CFD and the Advancement of Drill Bit Technology

Today we are going to talk about Computational Fluid Dynamics (CFD) in PDC Drill Bit Design.

The concept of CFD has been around for a long time, since 1922.

The basis of modern CFD was created by Lewis Fry Richardson to help with weather forecasting. A brief history of CFD and basic introduction to it is provided in a blog article by Radu Crahmalic from SIMSCALE.

For anyone unfamiliar with CFD, the technology is utilized in many different industries.

Marine engineers can use CFD to prevent cavitation when developing products that move through liquids. 

Aerospace engineers perform simulations to model turbulence to enable planes to better handle different weather patterns. This saves serious cash compared to real life building and testing.

In construction, architects and civil engineers perform simulations with CFD to ensure buildings and other structures can mitigate wind loads before they break ground.

In the drilling world, CFD has been used to rapidly advance products and technology. So much so, that CFD has been disrupting the design of drill bits over the last few years for the better.

So, how does CFD relate to the drill bits used in oil & gas, geothermal, helium, potash, and mining wells?

Well, more than you may think.

Firstly, a drill bit has a few key components. So, let’s dive into these in the following sections.

Parts of a PDC Drill Bit

Drill Bit PDC Cutters

Polycrystalline Diamond Composite (PDC) cutters are the main point of contact for a drill bit. PDC bits remove the rock mainly by shearing.

The PDC cutters are exposed to a lot of heating and cooling down the well, a very challenging environment.

PDC cutters that have lower thermal degradation and more thermal stability generally achieve higher ROP and increased wear resistance. So, optimizing the cutter is important.

Drill Bit Nozzles

Drill bit nozzles help clear the cutting area and cool the Polycrystalline Diamond Composite (PDC) cutters.

Effective placement of these nozzles along with the angle they are set at (Trendon Article: Depth of Cut) plays a critical role on how efficient the drill bit performs.

Fluid channels also complement nozzle placement to improve the clearing of cuttings.

Drill Bit General Design

The drill bit is the main body that the PDC cutters and nozzles are built into.

Efficient cutting removal is determined by several factors that involve complicated multiphase flow behavior.

Ensuring that a PDC drill bit has the most accurate channeling allows flow performance to have a positive impact on the cuttings transport efficiency. This level of efficiency is essential at all wellbore stages. This is because the flow can be impacted in vertical, deviated, or horizontal angles of a wellbore stage.

How does CFD help with PDC Drill Bit Design and Optimization?

Before CFD was used in drill bit design, research and development relied on manufacturing each variation of drill bit and testing it out in a real-life scenario. This is costly and takes longer to optimize a design for a certain application.

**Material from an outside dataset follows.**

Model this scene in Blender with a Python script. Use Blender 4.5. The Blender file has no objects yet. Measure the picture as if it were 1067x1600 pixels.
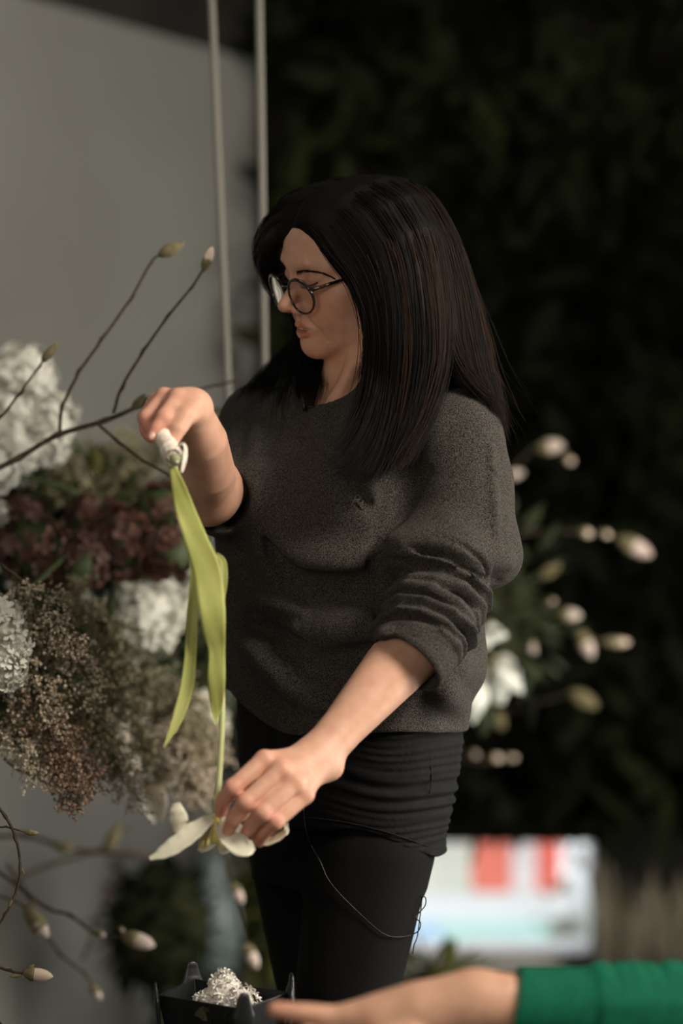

CFD drill bit simulations can be used to test many drill bit design variations such as:

• Nozzle placements and angle.
• Optimization of fluid channels.
• Test the thermal effects from drilling on PDC cutters of a drill bit, especially heating and cooling rates.
• The general design of a PDC drill bit to optimize cutting removal performance.

Using CFD technology and simulations in the drilling industry has allowed for drill bit improvements to reach the marketplace faster and make products lower in cost.

CFD Flow Patterns for PDC Drill Bit

The above image shows the flow patterns across the PDC drill bit. The areas with the red colour have a higher velocity, pressure drop and forces. The lower velocities are shown by the orange, yellow then green colours.

Using readily available and consistently proven technology like CFD to develop proof of concept models is essential in evolving the drilling industry.

These tools also help with the design of drill bits, helping you address complex and high-risk scenarios safely and confidently. Something that was inherently risky in terms of time and costs before CFD was used.

These simulations save thousands of dollars, and greatly decreases the turnaround time to take a new design to market.